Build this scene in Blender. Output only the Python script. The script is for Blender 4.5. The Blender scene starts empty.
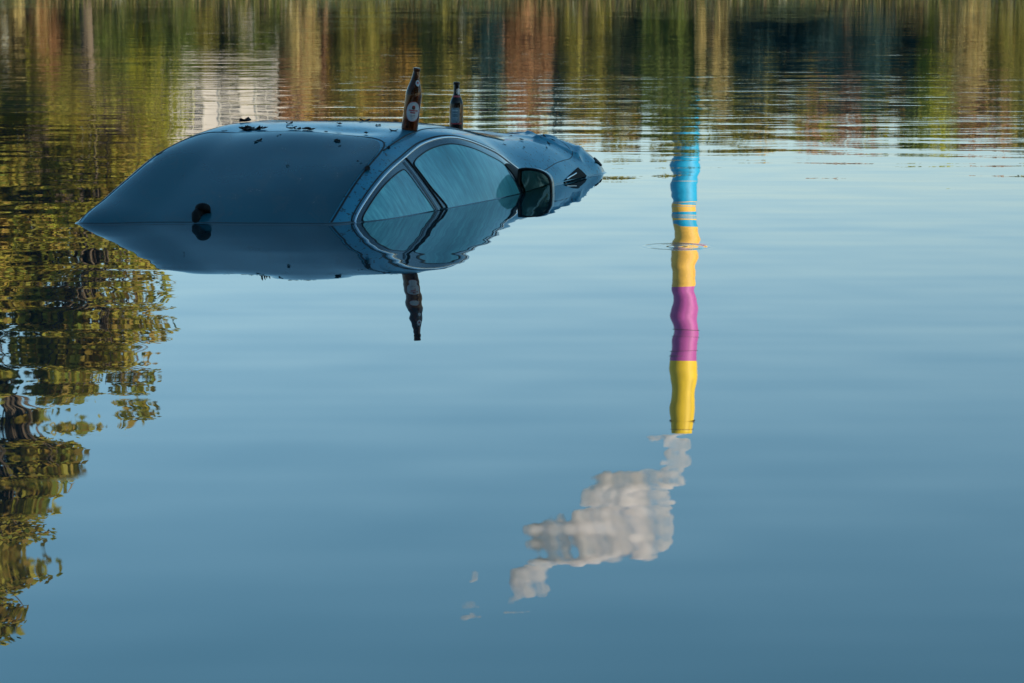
import bpy, bmesh, math, random
import numpy as np
from mathutils import Vector, Matrix
from mathutils.geometry import delaunay_2d_cdt
R = math.radians
random.seed(7)
scene = bpy.context.scene
COL = scene.collection

# ------------------------------------------------------------------ camera, sky, sun, exposure
cam_d = bpy.data.cameras.new('camera')
cam = bpy.data.objects.new('camera', cam_d); COL.objects.link(cam)
cam_d.sensor_width = 36.0; cam_d.lens = 2844.0/1024.0*36.0
PITCH = math.atan((341.5+42)/2844.0)
cam.location = (0, 0, 1.0); cam.rotation_euler = (math.pi/2-PITCH, 0, 0)
cam_d.clip_start = 0.1; cam_d.clip_end = 6000
cam_d.dof.use_dof = True; cam_d.dof.focus_distance = 11.8; cam_d.dof.aperture_fstop = 18
scene.camera = cam

SUN_EL, SUN_AZ = R(19), R(124)          # azimuth measured from +Y towards +X
world = bpy.data.worlds.new('World'); scene.world = world; world.use_nodes = True
wn = world.node_tree.nodes; wl = world.node_tree.links
sky = wn.new('ShaderNodeTexSky'); sky.sky_type = 'NISHITA'; sky.sun_disc = False
sky.sun_elevation = SUN_EL; sky.sun_rotation = SUN_AZ
sky.air_density = 1.0; sky.dust_density = 0.5; sky.ozone_density = 1.6
tint = wn.new('ShaderNodeMix'); tint.data_type = 'RGBA'; tint.blend_type = 'MULTIPLY'; tint.inputs[0].default_value = 1.0
wl.new(sky.outputs[0], tint.inputs[6]); 
tcn = wn.new('ShaderNodeTexCoord'); spz = wn.new('ShaderNodeSeparateXYZ'); grd = wn.new('ShaderNodeValToRGB')
wl.new(tcn.outputs['Generated'], spz.inputs[0]); wl.new(spz.outputs[2], grd.inputs[0]); wl.new(grd.outputs[0], tint.inputs[7])
grd.color_ramp.elements[0].position = .04; grd.color_ramp.elements[0].color = (.87, .91, 1.04, 1)   # warm haze low, clearer teal high
grd.color_ramp.elements[1].position = .26; grd.color_ramp.elements[1].color = (.68, 1.09, 1.11, 1)
wl.new(tint.outputs[2], wn['Background'].inputs[0]); wn['Background'].inputs[1].default_value = 0.126
sun_d = bpy.data.lights.new('sun', 'SUN'); sun = bpy.data.objects.new('sun', sun_d); COL.objects.link(sun)
sun_d.energy = 5.0; sun_d.angle = R(0.55); sun_d.color = (1.0, 0.86, 0.66)
sun_dir = Vector((math.sin(SUN_AZ)*math.cos(SUN_EL), math.cos(SUN_AZ)*math.cos(SUN_EL), math.sin(SUN_EL)))
sun.rotation_euler = sun_dir.to_track_quat('Z', 'Y').to_euler(); sun.location = (20, -15, 30)
vs = scene.view_settings
vs.view_transform = 'Standard'; vs.look = 'None'; vs.exposure = 0.65; vs.gamma = 1.0; vs.use_curve_mapping = False
scene.cycles.max_bounces = 16; scene.cycles.transmission_bounces = 8; scene.cycles.volume_bounces = 16
scene.cycles.glossy_bounces = 6; scene.cycles.caustics_reflective = False; scene.cycles.caustics_refractive = False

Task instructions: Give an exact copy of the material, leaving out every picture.

Task result:
Build this scene in Blender. Output only the Python script. The script is for Blender 4.5. The Blender scene starts empty.
import bpy, bmesh, math, random
import numpy as np
from mathutils import Vector, Matrix
from mathutils.geometry import delaunay_2d_cdt
R = math.radians
random.seed(7)
scene = bpy.context.scene
COL = scene.collection

# ------------------------------------------------------------------ camera, sky, sun, exposure
cam_d = bpy.data.cameras.new('camera')
cam = bpy.data.objects.new('camera', cam_d); COL.objects.link(cam)
cam_d.sensor_width = 36.0; cam_d.lens = 2844.0/1024.0*36.0
PITCH = math.atan((341.5+42)/2844.0)
cam.location = (0, 0, 1.0); cam.rotation_euler = (math.pi/2-PITCH, 0, 0)
cam_d.clip_start = 0.1; cam_d.clip_end = 6000
cam_d.dof.use_dof = True; cam_d.dof.focus_distance = 11.8; cam_d.dof.aperture_fstop = 18
scene.camera = cam

SUN_EL, SUN_AZ = R(19), R(124)          # azimuth measured from +Y towards +X
world = bpy.data.worlds.new('World'); scene.world = world; world.use_nodes = True
wn = world.node_tree.nodes; wl = world.node_tree.links
sky = wn.new('ShaderNodeTexSky'); sky.sky_type = 'NISHITA'; sky.sun_disc = False
sky.sun_elevation = SUN_EL; sky.sun_rotation = SUN_AZ
sky.air_density = 1.0; sky.dust_density = 0.5; sky.ozone_density = 1.6
tint = wn.new('ShaderNodeMix'); tint.data_type = 'RGBA'; tint.blend_type = 'MULTIPLY'; tint.inputs[0].default_value = 1.0
wl.new(sky.outputs[0], tint.inputs[6]); 
tcn = wn.new('ShaderNodeTexCoord'); spz = wn.new('ShaderNodeSeparateXYZ'); grd = wn.new('ShaderNodeValToRGB')
wl.new(tcn.outputs['Generated'], spz.inputs[0]); wl.new(spz.outputs[2], grd.inputs[0]); wl.new(grd.outputs[0], tint.inputs[7])
grd.color_ramp.elements[0].position = .04; grd.color_ramp.elements[0].color = (.87, .91, 1.04, 1)   # warm haze low, clearer teal high
grd.color_ramp.elements[1].position = .26; grd.color_ramp.elements[1].color = (.68, 1.09, 1.11, 1)
wl.new(tint.outputs[2], wn['Background'].inputs[0]); wn['Background'].inputs[1].default_value = 0.126
sun_d = bpy.data.lights.new('sun', 'SUN'); sun = bpy.data.objects.new('sun', sun_d); COL.objects.link(sun)
sun_d.energy = 5.0; sun_d.angle = R(0.55); sun_d.color = (1.0, 0.86, 0.66)
sun_dir = Vector((math.sin(SUN_AZ)*math.cos(SUN_EL), math.cos(SUN_AZ)*math.cos(SUN_EL), math.sin(SUN_EL)))
sun.rotation_euler = sun_dir.to_track_quat('Z', 'Y').to_euler(); sun.location = (20, -15, 30)
vs = scene.view_settings
vs.view_transform = 'Standard'; vs.look = 'None'; vs.exposure = 0.65; vs.gamma = 1.0; vs.use_curve_mapping = False
scene.cycles.max_bounces = 16; scene.cycles.transmission_bounces = 8; scene.cycles.volume_bounces = 16
scene.cycles.glossy_bounces = 6; scene.cycles.caustics_reflective = False; scene.cycles.caustics_refractive = False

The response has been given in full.